— Start —
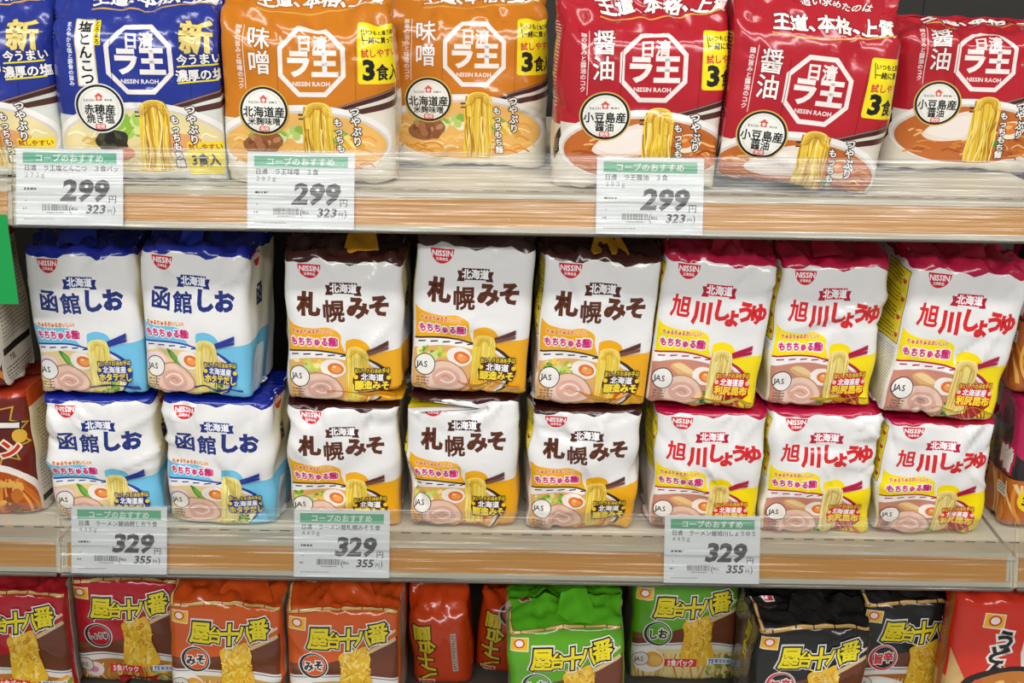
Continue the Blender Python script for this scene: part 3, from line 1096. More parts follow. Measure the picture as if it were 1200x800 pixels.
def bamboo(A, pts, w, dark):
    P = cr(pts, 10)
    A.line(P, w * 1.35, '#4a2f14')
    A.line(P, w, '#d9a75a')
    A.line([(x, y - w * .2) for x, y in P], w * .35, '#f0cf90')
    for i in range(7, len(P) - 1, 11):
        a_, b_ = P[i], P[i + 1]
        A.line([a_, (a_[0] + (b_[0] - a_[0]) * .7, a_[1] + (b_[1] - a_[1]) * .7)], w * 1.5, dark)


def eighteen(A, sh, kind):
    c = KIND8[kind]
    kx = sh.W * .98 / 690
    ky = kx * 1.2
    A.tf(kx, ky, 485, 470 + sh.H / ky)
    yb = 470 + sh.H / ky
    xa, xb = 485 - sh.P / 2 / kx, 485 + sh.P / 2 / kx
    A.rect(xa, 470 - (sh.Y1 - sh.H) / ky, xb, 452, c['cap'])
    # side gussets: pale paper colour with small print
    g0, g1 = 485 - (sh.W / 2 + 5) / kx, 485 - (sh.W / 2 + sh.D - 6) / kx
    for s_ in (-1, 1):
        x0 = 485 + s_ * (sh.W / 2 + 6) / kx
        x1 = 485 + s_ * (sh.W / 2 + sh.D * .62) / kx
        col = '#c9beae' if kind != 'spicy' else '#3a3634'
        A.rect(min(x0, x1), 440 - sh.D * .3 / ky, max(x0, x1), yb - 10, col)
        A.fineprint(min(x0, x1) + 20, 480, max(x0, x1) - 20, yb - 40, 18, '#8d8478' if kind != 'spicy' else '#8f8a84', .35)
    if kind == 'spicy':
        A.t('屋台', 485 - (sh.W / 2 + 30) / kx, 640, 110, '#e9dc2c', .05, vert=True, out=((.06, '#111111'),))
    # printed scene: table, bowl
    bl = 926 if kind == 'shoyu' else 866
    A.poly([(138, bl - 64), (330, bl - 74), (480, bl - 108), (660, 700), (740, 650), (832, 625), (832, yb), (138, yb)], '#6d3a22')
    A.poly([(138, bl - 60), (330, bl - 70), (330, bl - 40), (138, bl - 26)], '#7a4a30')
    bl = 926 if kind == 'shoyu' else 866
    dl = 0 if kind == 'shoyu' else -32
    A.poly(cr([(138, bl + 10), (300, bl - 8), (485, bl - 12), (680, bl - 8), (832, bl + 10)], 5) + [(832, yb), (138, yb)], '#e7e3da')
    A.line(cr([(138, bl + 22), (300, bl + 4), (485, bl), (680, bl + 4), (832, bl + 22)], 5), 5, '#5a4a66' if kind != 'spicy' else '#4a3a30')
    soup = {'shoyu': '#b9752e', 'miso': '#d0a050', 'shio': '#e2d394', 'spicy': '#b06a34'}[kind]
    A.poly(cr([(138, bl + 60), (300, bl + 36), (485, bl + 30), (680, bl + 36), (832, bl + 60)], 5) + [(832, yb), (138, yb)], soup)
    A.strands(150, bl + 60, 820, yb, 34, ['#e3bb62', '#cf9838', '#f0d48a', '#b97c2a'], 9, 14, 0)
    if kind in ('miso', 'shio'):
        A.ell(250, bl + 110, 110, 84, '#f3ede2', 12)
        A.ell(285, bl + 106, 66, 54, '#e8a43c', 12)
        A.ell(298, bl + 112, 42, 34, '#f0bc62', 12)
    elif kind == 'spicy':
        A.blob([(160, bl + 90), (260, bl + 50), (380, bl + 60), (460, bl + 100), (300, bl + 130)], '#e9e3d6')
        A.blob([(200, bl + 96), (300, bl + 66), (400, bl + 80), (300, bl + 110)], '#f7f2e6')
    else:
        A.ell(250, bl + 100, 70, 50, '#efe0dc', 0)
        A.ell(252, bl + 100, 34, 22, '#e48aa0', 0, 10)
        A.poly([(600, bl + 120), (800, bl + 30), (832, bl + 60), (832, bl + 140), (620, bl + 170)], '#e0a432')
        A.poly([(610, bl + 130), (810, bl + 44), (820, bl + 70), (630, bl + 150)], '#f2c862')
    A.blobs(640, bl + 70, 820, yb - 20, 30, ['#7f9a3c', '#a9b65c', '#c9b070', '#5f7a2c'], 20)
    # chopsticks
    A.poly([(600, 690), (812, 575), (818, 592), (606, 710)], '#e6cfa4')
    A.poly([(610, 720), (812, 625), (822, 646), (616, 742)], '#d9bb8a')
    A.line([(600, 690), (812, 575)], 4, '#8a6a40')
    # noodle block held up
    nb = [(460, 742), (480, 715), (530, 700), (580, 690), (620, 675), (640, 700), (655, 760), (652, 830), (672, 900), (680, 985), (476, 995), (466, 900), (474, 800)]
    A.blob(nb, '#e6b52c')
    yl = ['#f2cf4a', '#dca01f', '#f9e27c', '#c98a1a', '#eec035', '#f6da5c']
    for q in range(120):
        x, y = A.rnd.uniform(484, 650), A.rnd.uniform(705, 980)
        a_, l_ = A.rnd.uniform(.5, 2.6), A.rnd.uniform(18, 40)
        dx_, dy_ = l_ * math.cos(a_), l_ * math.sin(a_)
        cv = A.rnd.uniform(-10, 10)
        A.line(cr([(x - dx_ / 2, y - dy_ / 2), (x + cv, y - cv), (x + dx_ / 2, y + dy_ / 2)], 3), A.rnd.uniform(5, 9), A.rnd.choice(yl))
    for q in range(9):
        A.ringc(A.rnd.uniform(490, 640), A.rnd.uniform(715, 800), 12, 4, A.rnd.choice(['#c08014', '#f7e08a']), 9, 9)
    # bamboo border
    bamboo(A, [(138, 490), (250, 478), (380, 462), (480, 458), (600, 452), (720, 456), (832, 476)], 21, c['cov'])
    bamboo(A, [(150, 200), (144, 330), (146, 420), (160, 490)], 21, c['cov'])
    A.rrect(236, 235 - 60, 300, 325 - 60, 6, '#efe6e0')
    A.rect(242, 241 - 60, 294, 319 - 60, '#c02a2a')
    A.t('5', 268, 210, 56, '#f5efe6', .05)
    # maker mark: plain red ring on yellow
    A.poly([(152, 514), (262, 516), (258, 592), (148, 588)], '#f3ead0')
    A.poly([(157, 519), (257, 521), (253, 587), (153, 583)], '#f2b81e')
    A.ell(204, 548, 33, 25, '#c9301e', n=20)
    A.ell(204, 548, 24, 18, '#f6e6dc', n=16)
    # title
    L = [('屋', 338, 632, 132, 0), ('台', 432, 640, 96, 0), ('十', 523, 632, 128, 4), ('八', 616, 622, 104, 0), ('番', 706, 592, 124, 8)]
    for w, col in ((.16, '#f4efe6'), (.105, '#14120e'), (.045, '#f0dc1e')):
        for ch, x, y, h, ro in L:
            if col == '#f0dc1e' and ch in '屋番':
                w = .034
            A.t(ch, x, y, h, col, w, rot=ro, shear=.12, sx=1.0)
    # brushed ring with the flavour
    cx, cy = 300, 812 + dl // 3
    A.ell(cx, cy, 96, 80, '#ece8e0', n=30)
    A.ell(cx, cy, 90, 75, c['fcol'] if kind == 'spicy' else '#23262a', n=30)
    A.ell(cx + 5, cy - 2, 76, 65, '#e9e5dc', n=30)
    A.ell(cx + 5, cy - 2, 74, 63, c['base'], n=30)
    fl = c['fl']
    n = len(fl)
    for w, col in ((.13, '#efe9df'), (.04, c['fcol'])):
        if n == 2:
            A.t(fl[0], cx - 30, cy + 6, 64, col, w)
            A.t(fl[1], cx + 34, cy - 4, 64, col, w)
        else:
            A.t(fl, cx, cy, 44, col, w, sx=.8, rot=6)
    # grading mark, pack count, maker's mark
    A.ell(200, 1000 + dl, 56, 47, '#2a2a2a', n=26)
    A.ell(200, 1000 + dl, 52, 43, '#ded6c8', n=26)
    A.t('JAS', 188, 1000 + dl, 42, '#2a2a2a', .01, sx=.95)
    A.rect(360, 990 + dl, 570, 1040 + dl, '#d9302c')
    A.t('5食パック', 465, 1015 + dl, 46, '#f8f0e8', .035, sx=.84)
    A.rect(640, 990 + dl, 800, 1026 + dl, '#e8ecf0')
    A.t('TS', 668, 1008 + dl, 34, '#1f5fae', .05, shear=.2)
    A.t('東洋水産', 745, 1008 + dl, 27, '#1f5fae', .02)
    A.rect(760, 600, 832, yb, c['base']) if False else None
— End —
> [Exercise details]
Pictures stay out. Print the data exactly, from its first line through the line containing "A.line([a_, (a_[0] +".

> [Reply]
Continue the Blender Python script for this scene: part 3, from line 1096. More parts follow. Measure the picture as if it were 1200x800 pixels.
def bamboo(A, pts, w, dark):
    P = cr(pts, 10)
    A.line(P, w * 1.35, '#4a2f14')
    A.line(P, w, '#d9a75a')
    A.line([(x, y - w * .2) for x, y in P], w * .35, '#f0cf90')
    for i in range(7, len(P) - 1, 11):
        a_, b_ = P[i], P[i + 1]
        A.line([a_, (a_[0] + (b_[0] - a_[0]) * .7, a_[1] + (b_[1] - a_[1]) * .7)], w * 1.5, dark)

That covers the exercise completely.